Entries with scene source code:
___
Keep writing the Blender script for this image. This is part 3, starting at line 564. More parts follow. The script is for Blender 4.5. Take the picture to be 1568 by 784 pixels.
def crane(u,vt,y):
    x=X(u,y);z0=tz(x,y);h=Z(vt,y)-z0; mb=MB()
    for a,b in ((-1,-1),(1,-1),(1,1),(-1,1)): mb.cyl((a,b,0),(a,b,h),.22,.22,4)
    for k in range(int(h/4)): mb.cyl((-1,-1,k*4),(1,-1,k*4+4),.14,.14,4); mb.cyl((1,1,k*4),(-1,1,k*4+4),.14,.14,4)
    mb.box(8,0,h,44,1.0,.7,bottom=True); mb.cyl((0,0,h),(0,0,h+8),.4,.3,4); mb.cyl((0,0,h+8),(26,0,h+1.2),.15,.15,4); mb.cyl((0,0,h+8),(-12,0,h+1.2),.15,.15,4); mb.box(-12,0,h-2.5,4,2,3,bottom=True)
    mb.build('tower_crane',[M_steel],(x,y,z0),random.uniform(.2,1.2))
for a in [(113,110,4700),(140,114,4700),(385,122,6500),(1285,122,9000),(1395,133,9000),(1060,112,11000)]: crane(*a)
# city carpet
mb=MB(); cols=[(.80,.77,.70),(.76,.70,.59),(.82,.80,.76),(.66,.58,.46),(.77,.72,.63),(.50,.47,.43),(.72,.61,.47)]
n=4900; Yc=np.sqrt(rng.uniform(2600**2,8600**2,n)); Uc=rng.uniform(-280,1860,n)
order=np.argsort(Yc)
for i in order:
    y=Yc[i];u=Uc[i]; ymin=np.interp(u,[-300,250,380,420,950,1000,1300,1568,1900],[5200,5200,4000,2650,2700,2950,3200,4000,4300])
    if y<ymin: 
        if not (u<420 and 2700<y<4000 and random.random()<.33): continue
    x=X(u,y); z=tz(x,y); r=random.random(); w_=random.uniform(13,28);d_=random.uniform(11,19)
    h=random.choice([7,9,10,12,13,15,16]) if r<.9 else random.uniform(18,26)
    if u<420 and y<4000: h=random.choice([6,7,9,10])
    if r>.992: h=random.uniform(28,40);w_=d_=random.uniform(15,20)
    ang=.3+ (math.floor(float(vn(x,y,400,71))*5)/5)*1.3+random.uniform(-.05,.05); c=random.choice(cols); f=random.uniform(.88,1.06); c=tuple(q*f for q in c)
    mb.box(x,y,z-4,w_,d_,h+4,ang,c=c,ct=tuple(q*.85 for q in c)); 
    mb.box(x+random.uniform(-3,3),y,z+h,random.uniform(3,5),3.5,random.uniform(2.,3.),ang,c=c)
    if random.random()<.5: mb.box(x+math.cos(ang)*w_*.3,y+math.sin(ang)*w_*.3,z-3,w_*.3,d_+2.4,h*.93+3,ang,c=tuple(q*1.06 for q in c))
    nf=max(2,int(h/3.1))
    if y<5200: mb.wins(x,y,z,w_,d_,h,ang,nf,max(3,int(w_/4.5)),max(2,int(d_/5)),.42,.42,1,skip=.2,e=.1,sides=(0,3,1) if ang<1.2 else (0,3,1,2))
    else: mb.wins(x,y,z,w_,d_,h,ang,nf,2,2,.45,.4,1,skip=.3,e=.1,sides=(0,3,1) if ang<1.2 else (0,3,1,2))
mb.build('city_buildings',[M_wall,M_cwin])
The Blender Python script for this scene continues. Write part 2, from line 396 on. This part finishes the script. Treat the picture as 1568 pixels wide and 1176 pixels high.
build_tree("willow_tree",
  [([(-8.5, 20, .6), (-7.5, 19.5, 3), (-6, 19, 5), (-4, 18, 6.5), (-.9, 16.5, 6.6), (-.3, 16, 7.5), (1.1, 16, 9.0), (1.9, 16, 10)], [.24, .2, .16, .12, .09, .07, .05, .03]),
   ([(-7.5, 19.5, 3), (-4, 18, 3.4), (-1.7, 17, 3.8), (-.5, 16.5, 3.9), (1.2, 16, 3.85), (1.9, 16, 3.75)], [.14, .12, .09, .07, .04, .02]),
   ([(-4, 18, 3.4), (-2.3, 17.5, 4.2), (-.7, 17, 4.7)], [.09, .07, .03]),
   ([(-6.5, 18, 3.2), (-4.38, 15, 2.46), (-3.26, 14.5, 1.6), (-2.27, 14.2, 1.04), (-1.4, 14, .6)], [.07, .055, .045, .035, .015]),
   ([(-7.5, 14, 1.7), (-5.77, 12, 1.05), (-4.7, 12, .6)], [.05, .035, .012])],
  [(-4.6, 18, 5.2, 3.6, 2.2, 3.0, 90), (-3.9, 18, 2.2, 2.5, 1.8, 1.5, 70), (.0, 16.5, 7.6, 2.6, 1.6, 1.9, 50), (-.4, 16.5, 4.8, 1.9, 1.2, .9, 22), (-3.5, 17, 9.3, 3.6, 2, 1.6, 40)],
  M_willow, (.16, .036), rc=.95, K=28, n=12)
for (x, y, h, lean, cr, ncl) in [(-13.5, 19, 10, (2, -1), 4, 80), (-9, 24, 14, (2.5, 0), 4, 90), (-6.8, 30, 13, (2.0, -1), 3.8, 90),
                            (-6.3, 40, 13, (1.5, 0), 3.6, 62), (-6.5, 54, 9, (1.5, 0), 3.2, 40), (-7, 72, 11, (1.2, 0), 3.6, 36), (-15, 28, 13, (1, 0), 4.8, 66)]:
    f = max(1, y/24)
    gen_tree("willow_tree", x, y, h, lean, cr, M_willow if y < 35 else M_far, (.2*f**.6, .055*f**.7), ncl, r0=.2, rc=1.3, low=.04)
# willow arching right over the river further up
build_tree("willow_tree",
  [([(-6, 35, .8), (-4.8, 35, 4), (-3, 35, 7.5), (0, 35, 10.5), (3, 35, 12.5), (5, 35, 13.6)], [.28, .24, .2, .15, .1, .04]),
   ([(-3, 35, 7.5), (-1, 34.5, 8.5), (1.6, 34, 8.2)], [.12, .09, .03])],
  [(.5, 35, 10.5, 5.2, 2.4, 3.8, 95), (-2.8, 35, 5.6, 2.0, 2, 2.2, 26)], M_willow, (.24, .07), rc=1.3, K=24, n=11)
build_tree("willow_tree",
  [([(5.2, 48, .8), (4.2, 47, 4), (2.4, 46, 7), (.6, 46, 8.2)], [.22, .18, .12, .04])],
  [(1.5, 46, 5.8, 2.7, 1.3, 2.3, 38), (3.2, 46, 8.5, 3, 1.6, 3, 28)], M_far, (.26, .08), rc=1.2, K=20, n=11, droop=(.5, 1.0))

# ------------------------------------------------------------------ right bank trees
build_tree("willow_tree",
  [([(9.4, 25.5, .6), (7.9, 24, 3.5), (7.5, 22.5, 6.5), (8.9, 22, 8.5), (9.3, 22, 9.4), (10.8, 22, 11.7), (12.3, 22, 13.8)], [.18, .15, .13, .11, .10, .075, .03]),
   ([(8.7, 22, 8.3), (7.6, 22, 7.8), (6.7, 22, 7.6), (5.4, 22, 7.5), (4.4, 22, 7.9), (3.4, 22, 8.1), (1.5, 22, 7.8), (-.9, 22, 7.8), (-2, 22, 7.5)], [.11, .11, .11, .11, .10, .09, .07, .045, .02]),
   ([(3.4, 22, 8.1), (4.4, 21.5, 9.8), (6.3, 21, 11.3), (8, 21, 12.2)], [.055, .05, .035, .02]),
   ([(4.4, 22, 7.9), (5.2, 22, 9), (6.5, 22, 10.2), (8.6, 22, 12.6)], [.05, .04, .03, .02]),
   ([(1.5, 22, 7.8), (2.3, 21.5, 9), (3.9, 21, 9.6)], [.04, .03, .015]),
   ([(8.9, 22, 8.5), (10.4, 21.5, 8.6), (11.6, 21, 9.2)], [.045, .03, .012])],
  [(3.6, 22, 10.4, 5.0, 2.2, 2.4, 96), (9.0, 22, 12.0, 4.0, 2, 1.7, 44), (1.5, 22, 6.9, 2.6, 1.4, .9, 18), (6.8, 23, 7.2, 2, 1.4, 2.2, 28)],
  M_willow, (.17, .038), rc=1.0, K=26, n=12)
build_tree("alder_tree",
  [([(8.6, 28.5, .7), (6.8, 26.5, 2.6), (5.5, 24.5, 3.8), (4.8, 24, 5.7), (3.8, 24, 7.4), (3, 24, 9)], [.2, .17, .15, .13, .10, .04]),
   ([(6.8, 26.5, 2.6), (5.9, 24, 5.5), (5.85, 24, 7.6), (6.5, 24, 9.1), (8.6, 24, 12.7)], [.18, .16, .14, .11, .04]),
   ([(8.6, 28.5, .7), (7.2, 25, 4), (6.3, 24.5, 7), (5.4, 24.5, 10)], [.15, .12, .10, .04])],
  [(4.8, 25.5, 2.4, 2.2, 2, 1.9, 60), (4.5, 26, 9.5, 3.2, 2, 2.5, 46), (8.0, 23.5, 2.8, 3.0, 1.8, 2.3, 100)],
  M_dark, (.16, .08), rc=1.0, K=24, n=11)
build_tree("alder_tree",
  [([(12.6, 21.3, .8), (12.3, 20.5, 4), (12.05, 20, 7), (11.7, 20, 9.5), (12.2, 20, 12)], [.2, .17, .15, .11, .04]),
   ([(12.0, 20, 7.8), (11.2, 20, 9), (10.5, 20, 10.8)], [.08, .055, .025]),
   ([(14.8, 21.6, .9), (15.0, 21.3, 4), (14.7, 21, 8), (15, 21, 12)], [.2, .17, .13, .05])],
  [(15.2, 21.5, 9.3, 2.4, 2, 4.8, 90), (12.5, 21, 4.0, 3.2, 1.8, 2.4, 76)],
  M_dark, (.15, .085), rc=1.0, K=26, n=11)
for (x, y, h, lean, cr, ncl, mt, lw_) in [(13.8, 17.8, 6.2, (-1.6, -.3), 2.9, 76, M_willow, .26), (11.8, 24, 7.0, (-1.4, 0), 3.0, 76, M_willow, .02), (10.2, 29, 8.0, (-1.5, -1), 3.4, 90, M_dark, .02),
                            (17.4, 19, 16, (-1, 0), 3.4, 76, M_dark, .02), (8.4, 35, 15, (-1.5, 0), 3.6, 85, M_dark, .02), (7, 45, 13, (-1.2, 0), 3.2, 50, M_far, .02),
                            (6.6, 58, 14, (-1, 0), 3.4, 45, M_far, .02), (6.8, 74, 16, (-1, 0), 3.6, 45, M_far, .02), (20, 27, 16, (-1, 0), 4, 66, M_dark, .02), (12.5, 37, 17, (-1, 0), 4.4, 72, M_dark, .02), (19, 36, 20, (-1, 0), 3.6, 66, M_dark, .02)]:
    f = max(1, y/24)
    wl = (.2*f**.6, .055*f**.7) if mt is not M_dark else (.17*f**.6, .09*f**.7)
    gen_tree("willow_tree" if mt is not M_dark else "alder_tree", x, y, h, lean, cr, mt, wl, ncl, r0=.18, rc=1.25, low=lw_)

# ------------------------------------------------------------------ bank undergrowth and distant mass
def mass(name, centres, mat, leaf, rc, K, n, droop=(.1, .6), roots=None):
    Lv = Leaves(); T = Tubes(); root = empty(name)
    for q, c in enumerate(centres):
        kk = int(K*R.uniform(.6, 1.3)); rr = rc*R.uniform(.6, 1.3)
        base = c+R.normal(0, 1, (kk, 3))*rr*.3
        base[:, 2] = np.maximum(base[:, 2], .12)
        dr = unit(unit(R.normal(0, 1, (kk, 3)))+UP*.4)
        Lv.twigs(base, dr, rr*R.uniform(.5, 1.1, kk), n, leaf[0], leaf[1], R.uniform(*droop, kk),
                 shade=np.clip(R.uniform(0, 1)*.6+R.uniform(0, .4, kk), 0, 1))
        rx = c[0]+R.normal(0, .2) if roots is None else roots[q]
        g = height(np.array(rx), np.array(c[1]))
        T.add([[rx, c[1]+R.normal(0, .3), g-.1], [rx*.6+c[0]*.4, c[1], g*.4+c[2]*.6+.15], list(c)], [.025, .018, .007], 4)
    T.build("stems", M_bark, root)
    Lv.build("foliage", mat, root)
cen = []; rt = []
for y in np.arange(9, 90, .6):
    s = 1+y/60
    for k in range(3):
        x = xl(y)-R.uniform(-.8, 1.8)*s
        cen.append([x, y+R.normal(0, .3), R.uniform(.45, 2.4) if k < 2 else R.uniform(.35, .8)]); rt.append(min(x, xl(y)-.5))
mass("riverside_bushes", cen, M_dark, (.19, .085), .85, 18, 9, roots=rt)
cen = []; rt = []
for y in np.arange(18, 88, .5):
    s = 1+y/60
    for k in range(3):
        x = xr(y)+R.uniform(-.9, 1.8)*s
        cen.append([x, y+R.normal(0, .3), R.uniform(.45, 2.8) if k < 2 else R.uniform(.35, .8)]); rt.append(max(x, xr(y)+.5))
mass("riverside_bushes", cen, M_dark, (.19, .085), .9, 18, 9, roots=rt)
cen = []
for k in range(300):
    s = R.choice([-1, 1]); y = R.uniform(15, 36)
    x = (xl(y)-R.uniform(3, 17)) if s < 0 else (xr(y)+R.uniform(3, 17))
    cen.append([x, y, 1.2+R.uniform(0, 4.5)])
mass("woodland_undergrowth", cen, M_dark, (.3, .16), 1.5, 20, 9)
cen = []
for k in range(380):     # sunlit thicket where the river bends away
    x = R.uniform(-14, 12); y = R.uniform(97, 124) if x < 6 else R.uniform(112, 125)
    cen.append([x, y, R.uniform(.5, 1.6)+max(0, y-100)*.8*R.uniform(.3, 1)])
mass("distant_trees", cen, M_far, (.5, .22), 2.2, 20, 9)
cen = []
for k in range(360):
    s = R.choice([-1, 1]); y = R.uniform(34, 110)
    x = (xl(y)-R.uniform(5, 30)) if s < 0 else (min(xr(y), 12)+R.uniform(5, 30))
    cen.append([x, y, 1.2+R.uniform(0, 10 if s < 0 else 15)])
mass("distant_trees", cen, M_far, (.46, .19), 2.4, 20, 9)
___
Challenge: Beginning at the line where "1.5, 20, 9)" appears, extract each line through the end of the data above; keep them exact and include nothing else.

Task result:
mass("woodland_undergrowth", cen, M_dark, (.3, .16), 1.5, 20, 9)
cen = []
for k in range(380):     # sunlit thicket where the river bends away
    x = R.uniform(-14, 12); y = R.uniform(97, 124) if x < 6 else R.uniform(112, 125)
    cen.append([x, y, R.uniform(.5, 1.6)+max(0, y-100)*.8*R.uniform(.3, 1)])
mass("distant_trees", cen, M_far, (.5, .22), 2.2, 20, 9)
cen = []
for k in range(360):
    s = R.choice([-1, 1]); y = R.uniform(34, 110)
    x = (xl(y)-R.uniform(5, 30)) if s < 0 else (min(xr(y), 12)+R.uniform(5, 30))
    cen.append([x, y, 1.2+R.uniform(0, 10 if s < 0 else 15)])
mass("distant_trees", cen, M_far, (.46, .19), 2.4, 20, 9)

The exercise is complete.